His entries about Bianconi cars and other aspects of travelling in Ireland in the 1820s and 1830s make fascinating reading.

He also describes local hurling matches, political meetings, rowdyism and faction-fighting. He collected pieces of folklore and constantly bemoaned the fact that Irish culture was being eroded on a daily basis.
He amassed an impressive collection of manuscripts and books in both Irish and English. He composed poetry, wrote stories and sketched the world around him. Perhaps he burnt himself out, because he died in Callan in November 1838, at the age of fifty-eight.

The importance of his collection was soon realised and many of the manuscripts were bought by Hodges Figgis, the Dublin booksellers. These were later acquired by the Royal Irish Academy, where they are still preserved.
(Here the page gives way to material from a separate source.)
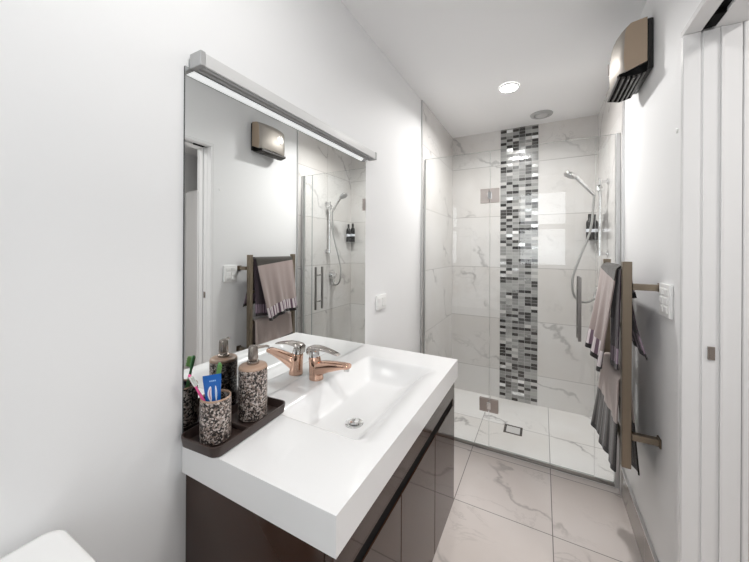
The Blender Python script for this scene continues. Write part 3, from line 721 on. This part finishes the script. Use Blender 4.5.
# ------------------------------------------------------------------ shower fittings
SX = W-.008
sr = thing('shower_rail', (SX, 2.56, 1.3), 'chrome riser rail on the right shower wall', 'shower rail')
RYR = 2.56; RXR = SX-.045
b = bm_(); tube(b, [(RXR, RYR, 1.29), (RXR, RYR, 1.80)], .0095, 16); obj('riser_bar', b, chrome, sr)
for z in (1.305, 1.785):
    b = bm_(); tube(b, [(SX-.0005, RYR, z), (SX-.008, RYR, z)], .020, 20); tube(b, [(SX-.006, RYR, z), (RXR-.004, RYR, z)], .010, 16); tube(b, [(RXR, RYR, z-.015), (RXR, RYR, z+.015)], .0125, 16); obj('wall_bracket', b, chrome, sr)
b = bm_(); box(b, RXR-.022, RXR+.016, RYR-.019, RYR+.019, 1.722, 1.764, .007, 3); tube(b, [(RXR, RYR-.018, 1.743), (RXR, RYR-.036, 1.743)], .011, 16); obj('slider', b, chrome, sr)
hs = thing('hand_shower', (RXR-.03, RYR, 1.74), 'chrome hand shower on its slider with a grey hose looping down', 'hand shower')
A0 = Vector((RXR-.034, RYR-.002, 1.700)); A1 = Vector((.972, 2.545, 1.832)); hd = (A1-A0).normalized()
b = bm_(); tube(b, [A0, A0+hd*.02, A0+hd*.09, A1-hd*.03, A1], [.0085, .0105, .0125, .014, .016], 18); obj('handle', b, chrome, hs, 60)
face = Vector((-.45, -.10, -.88)).normalized(); HC = A1+Vector((-.032, 0, .012))
b = bm_(); s_, t_ = frame_of(face)
loft(b, [[tuple(HC+face*h+s_*(r*math.cos(2*PI*k/28))+t_*(r*math.sin(2*PI*k/28))) for k in range(28)] for r, h in ((.012, -.020), (.028, -.014), (.040, -.004), (.0425, .004), (.0405, .009))]); hh = obj('shower_head', b, chrome, hs, 40)
b = bm_(); loft(b, [[tuple(HC+face*h+s_*(r*math.cos(2*PI*k/28))+t_*(r*math.sin(2*PI*k/28))) for k in range(28)] for r, h in ((.037, .0085), (.036, .0105))]); obj('spray_plate', b, alu_p, hh)
def bez(P, n=14):
    out = []
    P = [Vector(p) for p in P]
    for i in range(len(P)-1):
        p0, p1, p2, p3 = P[max(i-1, 0)], P[i], P[i+1], P[min(i+2, len(P)-1)]
        for k in range(n):
            t = k/n; out.append(.5*((2*p1)+(-p0+p2)*t+(2*p0-5*p1+4*p2-p3)*t*t+(-p0+3*p1-3*p2+p3)*t**3))
    out.append(P[-1]); return out
b = bm_(); tube(b, bez([A0, (A0.x-.004, RYR-.004, 1.62), (1.055, 2.55, 1.45), (.995, 2.54, 1.27), (.956, 2.53, 1.13), (.968, 2.53, 1.015), (1.03, 2.55, .975), (1.10, 2.60, 1.005), (SX-.02, 2.64, 1.03)]), .0075, 10)
HOSE = pmat('grey_hose', (.42, .42, .41), .3, .8); obj('hose', b, HOSE, hs, 60)
mx = thing('shower_mixer', (SX, 2.66, 1.03), 'chrome shower mixer with lever on the right shower wall', 'mixer')
b = bm_(); tube(b, [(SX-.0005, 2.66, 1.06), (SX-.007, 2.66, 1.06)], .055, 36); obj('wall_plate', b, chrome, mx)
b = bm_(); tube(b, [(SX-.006, 2.66, 1.06), (SX-.05, 2.66, 1.06), (SX-.056, 2.66, 1.06)], [.027, .025, .02], 28); obj('mixer_body', b, chrome, mx)
b = bm_(); tube(b, [(SX-.045, 2.66, 1.06), (SX-.062, 2.63, 1.03), (SX-.075, 2.585, .985)], [.010, .008, .007], 14); obj('lever', b, chrome, mx)
b = bm_(); tube(b, [(SX-.0005, 2.64, 1.03-.06), (SX-.022, 2.64, .97)], .012, 14); tube(b, [(SX-.02, 2.64, .96), (SX-.02, 2.64, 1.03)], .009, 14); obj('hose_outlet', b, chrome, mx)
# glass corner shelf with bottles
b = bm_(); cxs, cys = SX-.0008, D-.0005; pts = [(cxs, cys)]+[(cxs-.16*math.cos(a*PI/2/14), cys-.16*math.sin(a*PI/2/14)) for a in range(15)]
prism(b, pts, 'z', 1.400, 1.408); top('corner_shelf', b, clear_glass, (SX-.05, D-.05, 1.40), 'quarter-round glass shelf in the back right corner of the shower', 'shelf', 20)
def bottle(x, y, r, h, label, capc):
    t = thing('shampoo_bottle', (x, y, 1.4085), label, 'bottle', 'bottles on the glass corner shelf')
    b = bm_(); lathe(b, [(0, 0), (r*.92, 0), (r, .004), (r, h*.64), (r*.9, h*.72), (r*.45, h*.78), (r*.42, h*.82), (0, h*.82)], (x, y, 1.4085), 28); obj('bottle_body', b, blackg, t, 50)
    b = bm_(); lathe(b, [(r*.47, h*.80), (r*.47, h*.98), (r*.4, h), (0, h)], (x, y, 1.4085), 20); obj('cap', b, capc, t)
    b = bm_(); lathe(b, [(r+.0004, h*.30), (r+.0007, h*.305), (r+.0007, h*.42), (r+.0004, h*.425)], (x, y, 1.4085), 28); obj('label_band', b, tb_white, t)['label'] = 'white label band'
bottle(1.100, 2.975, .024, .205, 'dark bottle with a white label band, left one on the glass corner shelf', blackg)
bottle(1.126, 2.928, .023, .195, 'dark bottle with a white label band, right one on the glass corner shelf', blackg)
# floor waste
fd = thing('floor_waste', (.589, 2.53, 0), 'rectangular tile-insert drain in the shower floor', 'drain')
b = bm_()
for (x0, x1, y0, y1) in ((.527, .537, 2.470, 2.590), (.641, .651, 2.470, 2.590), (.537, .641, 2.470, 2.480), (.537, .641, 2.580, 2.590)): box(b, x0, x1, y0, y1, .0004, .003, .0006)
obj('drain_frame', b, bronze_pump, fd)
b = bm_(); box(b, .5372, .6408, 2.4802, 2.5798, .0002, .0008); obj('gap', b, black, fd)
b = bm_(); box(b, .543, .635, 2.486, 2.574, .0009, .0026, .0006); obj('tile_insert', b, pmat('white_tile_insert', (.68, .67, .66), .15), fd)

# ------------------------------------------------------------------ ceiling fittings
emit = bpy.data.materials.new('lamp_lens'); emit.use_nodes = True
_e = emit.node_tree.nodes['Principled BSDF']; _e.inputs['Emission Color'].default_value = (1, .98, .95, 1); _e.inputs['Emission Strength'].default_value = 22
def downlight(x, y, energy, label, spread=180):
    t = thing('ceiling_downlight', (x, y, H), label, 'downlight')
    b = bm_(); lathe(b, [(.053, -.0105), (.055, -.011), (.060, -.009), (.063, -.0035), (.063, -.0005)], (x, y, H), 40); obj('trim_ring', b, trimw, t)
    b = bm_(); lathe(b, [(0, -.0085), (.0535, -.0085), (.0535, -.0005), (0, -.0005)], (x, y, H), 36); obj('lens', b, emit, t)
    l = area('downlight_glow', (x, y, H-.014), .10, energy, (1, .985, .965), (0, 0, -1), shape='DISK', spread=math.radians(spread)); return t
downlight(.575, 2.245, 14.5, 'lit round downlight in the ceiling in front of the shower', 158)
downlight(.575, .40, 5.2, 'lit round downlight in the ceiling above the viewer')
ev = thing('ceiling_vent', (.762, 2.815, H), 'round grey extractor vent in the ceiling above the shower', 'vent')
b = bm_(); lathe(b, [(.0, -.006), (.050, -.006), (.052, -.012), (.062, -.014), (.078, -.008), (.081, -.0005), (0, -.0005)], (.762, 2.815, H), 44); obj('vent_ring', b, pmat('grey_vent_plastic', (.40, .40, .40), .5), ev)
b = bm_(); lathe(b, [(0, -.016), (.036, -.016), (.043, -.012), (.043, -.0065), (0, -.0065)], (.762, 2.815, H), 40); obj('vent_disc', b, pmat('vent_disc_plastic', (.5, .5, .5), .5), ev)

# ------------------------------------------------------------------ toilet (only the cistern corner shows)
wc = thing('toilet', (.30, .04, 0), 'white toilet cistern against the left wall in the near corner', 'toilet')
def rbox_rings(x0, x1, y0, y1, zs, r=.025):
    return [[(x, y, z) for x, y in rrect((x0+x1)/2, (y0+y1)/2, (x1-x0)-2*i, (y1-y0)-2*i, max(r-i, .004), 7)] for z, i in zs]
b = bm_(); loft(b, rbox_rings(.026, .215, -.155, .225, [(.40, .02), (.42, .006), (.60, .002), (.80, 0), (.803, 0)])); obj('cistern', b, porcelain, wc, 50)
b = bm_(); loft(b, rbox_rings(.020, .222, -.160, .233, [(.8035, .004), (.807, 0), (.830, 0), (.836, .002), (.839, .006), (.840, .014)], .03)); obj('cistern_lid', b, porcelain, wc, 50)
b = bm_(); lathe(b, [(0, .006), (.020, .0055), (.024, .003), (.025, 0)], (.12, .035, .8402), 30); obj('flush_button', b, chrome, wc)
b = bm_(); prof = []
for z, xa, xb, hw in ((.001, .10, .50, .105), (.10, .08, .50, .105), (.22, .05, .56, .125), (.33, .04, .66, .165), (.385, .04, .69, .18), (.40, .04, .69, .18)):
    prof.append([((xa+xb)/2+(xb-xa)/2*math.copysign(abs(math.cos(a))**.75, math.cos(a)), .035+hw*math.copysign(abs(math.sin(a))**.85, math.sin(a)), z) for a in [2*PI*k/32 for k in range(32)]])
loft(b, prof); obj('pan', b, porcelain, wc, 50)
b = bm_(); prof = []
for z, s in ((.4005, .97), (.405, 1.0), (.430, 1.0), (.436, .97)):
    prof.append([(.455+.235*s*math.copysign(abs(math.cos(a))**.8, math.cos(a)), .035+.185*s*math.sin(a), z) for a in [2*PI*k/36 for k in range(36)]])
loft(b, prof); obj('seat_lid', b, plast, wc, 50)

# ------------------------------------------------------------------ beyond the door
wd = thing('wardrobe', (1.97, 2.3, 0), 'pale grey wardrobe seen through the doorway', 'wardrobe')
grey_l = pmat('pale_grey_laminate', (.62, .62, .62), .5)
b = bm_(); box(b, 1.30, 2.64, 2.055, 2.60, .0005, 1.945, .003); obj('carcass', b, grey_l, wd)
for i in range(3):
    b = bm_(); box(b, 1.302+i*.4465, 1.302+(i+1)*.4465-.003, 2.036, 2.054, .06, 1.925, .002); d_ = obj('door', b, grey_l, wd)
b = bm_(); prism(b, [(2.05, 1.946), (2.50, 1.946), (2.56, 2.2), (2.52, 2.33), (2.10, 2.33), (2.02, 2.2)], 'y', 2.12, 2.45)
top('storage_bag', b, pmat('black_fabric', (.01, .01, .011), .9), (2.28, 2.28, 1.946), 'black storage bag on top of the wardrobe beyond the doorway', 'bag')
area('hall_fill', (2.0, .75, H-.03), .3, 14, (1, .97, .94), (0, .0, -1), shape='DISK')  # added light, out of view, to brighten the wardrobe beyond the doorway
It was the diaries covering the period from January 1827 to July 1838, those scrap books in which he wrote of wakes and weddings, feasts and famines, music, dance and devilment, that are deemed as being of paramount importance.

Most accounts of everyday life in Ireland at that time were written by foreign tourists and other outsiders who were keen to impose their own agendas on what they saw and heard. Amhlaoibh’s accounts were written by a shrewd observer who was part and parcel of the life he recorded.

He covered major events such as the campaign for Catholic Emancipation, the Tithe Wars, secret societies, sports, drunkenness, faction fighting and a host of other activities. The important thing is, he covered them as only someone on the ground could cover them.

Fr Michael MacCraith edited the accounts for the Irish Texts Society. The results appeared in four volumes published between 1928 and 1931under the collective title of ‘Cinn-lae Amblaoibh Uí Súilleabháin’.
A modern edition by Tomás de Bhaldraithe was published in 1970 by Mercier Press as ‘Cín Lae Amhlaoibh’. Nine years later, the same editor translated it into English under the title ‘The Diary of Humphrey O’Sullivan’.

Hold on to your old diaries, they are potential time machines.